2000年予算教書(付録1)において、クリントンは今後上記危機に対処するため軍事予算を定常的に増額し、軍事技術の近代化を進めることを求めている。1999年度より17百万ドル増額された2000年度軍事費276百万ドルは、1999年10月14日上院を通過した。本予算により、米海軍が調達財源に苦しんでいた海軍補助艦ADC(X)が建艦予算に組み込まれた。

 

2000年予算教書の中では、科学技術政策として基礎科学技術の振興を呼びかけている。

予算の重点配分先は、National Science Foundation、National Institute of Health、NASA(Natinal Aeronautics and Space Administration)である。また、重点研究事項として情報技術、生命を救う薬品、竜巻の早期予報、燃費の良いより安全な自動車、地球環境を守るためのエネルギー効率技術、代替燃料技術等をとりあげている。

 

3-2 軍民転換の基本施策

 

ハミルトン主義への転換を標榜したクリントン政権は、積極的に軍事技術の民生産業への転化、商業技術開発の支援に関与することを表明し、議会はこの動きを具体化するために1992年末早くもPL102-485及び102-190を可決、スタートさせ、国際市場におけるメイド・イン・アメリカの地位を回復させるための資金及びメカニズム作りを可能にした。

 

クリントンは就任の時点で今後は殆どの技術が試される場は戦場ではなく民間市場であること、米国が優れた基礎技術を持っていながら商業的成功に結び付ける技術において日本やドイツに後れをとっていることを率直に認め、製造分野まで含めた技術開発促進計画のフレーム作りの必要を説き、軍事技術の民生転化のメカニズムとして下記の4つのプログラムを創設した。

* 技術再投資プロジェクト(Technology Reinvestment Project:TRP)

* 先端技術プログラム(Advanced Technology Program:ATP)

* MARITECHプログラム

* 船舶輸出及び造船所近代化債務保証

 

上記のプログラムのうち、最初の3つは産・官・学が三位一体となって参画し資金的には政府と民間が折半するコスト・シェアリング開発プロジェクトで、軍研究所が持つ膨大な設備と優秀な頭脳の民間技術への転化を狙ったものである。

3つのプログラムのうち、クリントン政権が最も力を入れたのはTRPである。
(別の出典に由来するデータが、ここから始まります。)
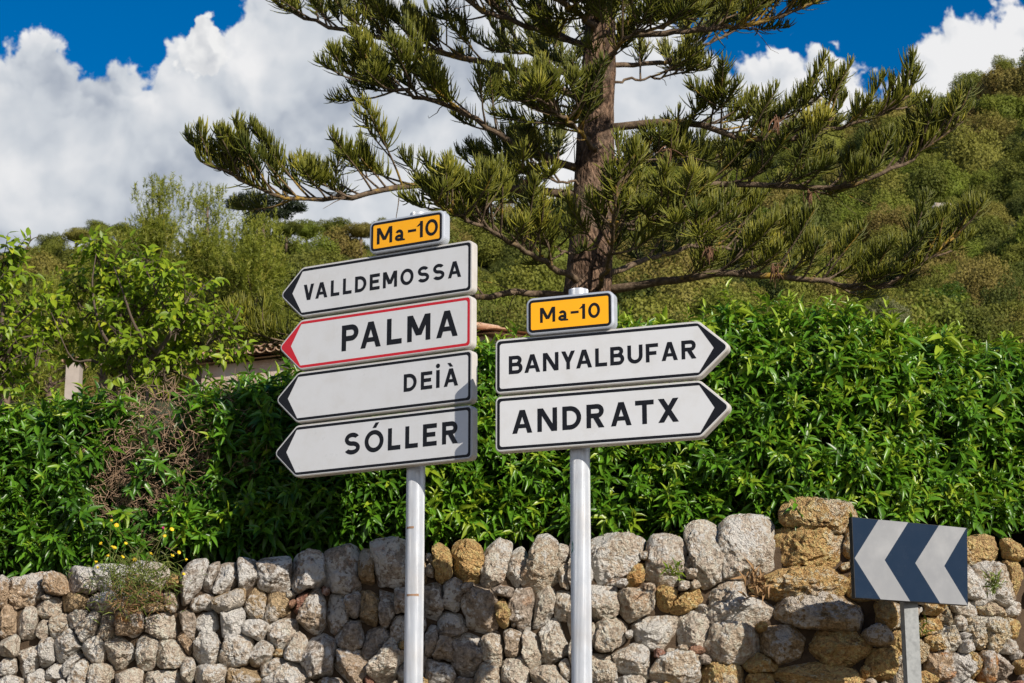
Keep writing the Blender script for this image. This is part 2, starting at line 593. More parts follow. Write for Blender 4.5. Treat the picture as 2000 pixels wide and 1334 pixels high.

また上記4プログラムの最後の2つは、当時冷戦構造終結の影響を最も受けると予想されていた造船業及び舶用工業にクリントン政権が特別の配慮を加えたプログラムで、MARITECHは対象を造船業及び舶用工業に絞ったコスト・シェアリング開発プロジェクト、船舶輸出及び造船所近代化債務保証は従来のタイトルXIを輸出船及び造船所近代化の分野にまで拡大したものである。